一瞬の不安を拭い去るかのように、ストリングス、オルガン、ヴォカリーズによる典雅なテーマが再現する。
浄福感ある演奏からややヘヴィなブリッジで変化をつけて再び穏やかなテーマへと回帰する構成。
夢見がちな心に現実を突きつけるような中盤のギター、オルガンによる一瞬の暴虐が効果的。
8 曲目「Infinity」(4:21+6:41)
ドラマチックなオルガン・ソロによる大上段に振りかぶるようなイントロダクション。
「Tarkus」が生んだプログレッシヴ・ロックらしい演奏である。
ブレイクを経て、トーン・ジェネレータの電子音が舞い散る中で律儀なパーカッションがリズムを刻み、オルガンが歌いだす。
主役はヴォカリーズ、オルガンは小粋なオブリガートで絡む。
ベースものたくり始め、うねりとともに魔術的なムードも生まれ、ほのかな民族音楽風味がジャーマン・ロックに通じる。
オルガン、電子音、ピアノが混沌をなし消えてゆく。
ドラムンベースによる CAN のような演奏がスタート。
どこか垢抜けない、それでも跳ねるような調子が独特だ。
痙攣するようなギターとなめらかなオルガンがコントラストを成しつつ、演奏に加わる。
サイケデリックなパワーを一気に放ち、躍動する演奏。
酸味と熱気と毒気があふれる。
ドラムス・ロールをきっかけに、オルガンとヴォカリーズが前面に出て演奏をメロディアスに、シンフォニックにリードする。
それにしても極太のリズム・セクションが独特だ。
力強くすべてを推し進める。
そして、オルガン、メロトロンとヴォカリーズによる厳粛なテーマ演奏へと回帰する。
いつしか、風と雷鳴が。
オルガンがリードするハード・ドライヴィンな最終章。
ズンドコなリズム・セクションが道案内するヘヴィな演奏からシンフォニックなエンディングへと向かってゆく。
もっとも、トーン・ジェネレータの電子音だけはさすがに時代がかって聴こえる。
エンディングでは、コラールとオルガンの調べから、タイトル通りに 1 曲目の頭に戻り、輪廻を描く。
深遠である。
オール・インストで「世界」という壮大なテーマを描く作品。
交響楽及び室内楽とロックの融合という、プログレッシヴ・ロックならではの典型アプローチの一つだ。
ポスト・モダニズムを経てプラグマティックな物質界の充実を見ている現在の感覚では、ロックにここまで重厚な意味を持たせようとすること自体が、驚きである。
時代錯誤と切り捨てられないのは、深刻さばかりでなく、溌剌とした精神の躍動が感じられるからだろう。

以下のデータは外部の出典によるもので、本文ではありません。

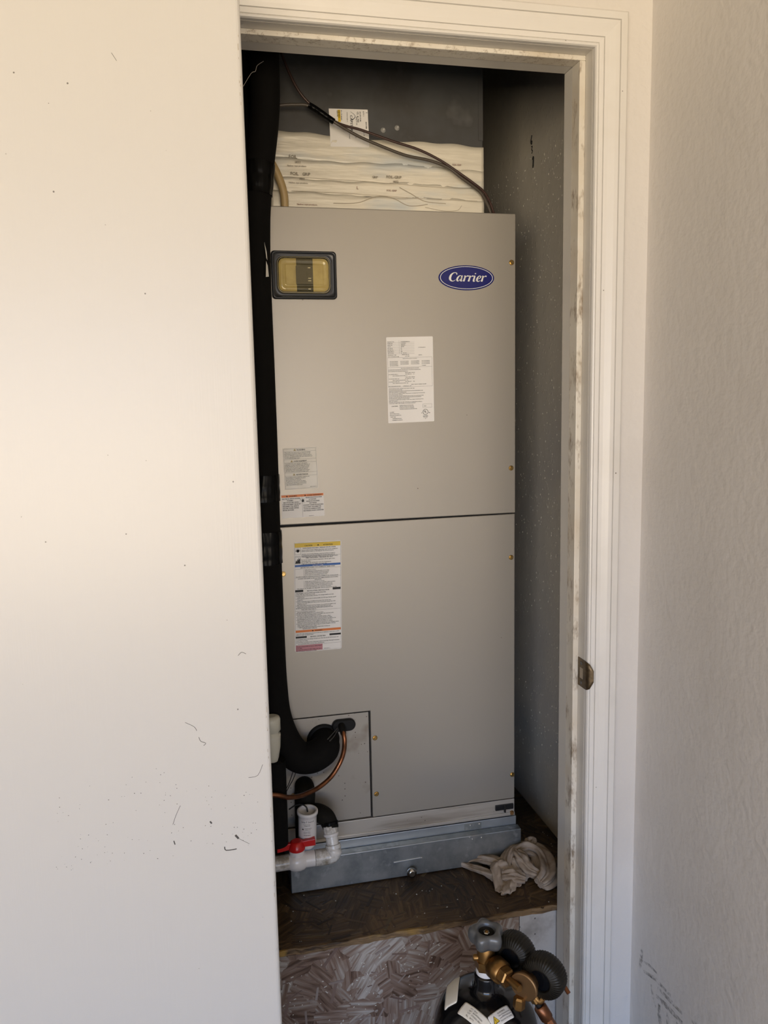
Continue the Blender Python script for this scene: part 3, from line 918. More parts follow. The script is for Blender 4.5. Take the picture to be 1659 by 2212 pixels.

細部の展開はシンプルにして、むしろ、大きな流れを強調する作風が明快でいい。
メロトロンとオーケストラで世界をイメージさせる背景を組み立て、フルートやアコースティック・ギターによるアンサンブルで揺れ動く生の機微を描いている。
そして、ギターやオルガン、ドラムスがダイナミックにアクセントをつけている。
弱点があるとすれば、分かりやすさに重きをおいた結果、やや演奏の細やかさを欠いていることだろう。
もう少し綿密な構成の方が、楽しみも長続きしたに違いない。
また、いい状態の録音で聴いてみると評価の変わりそうな音とも思う。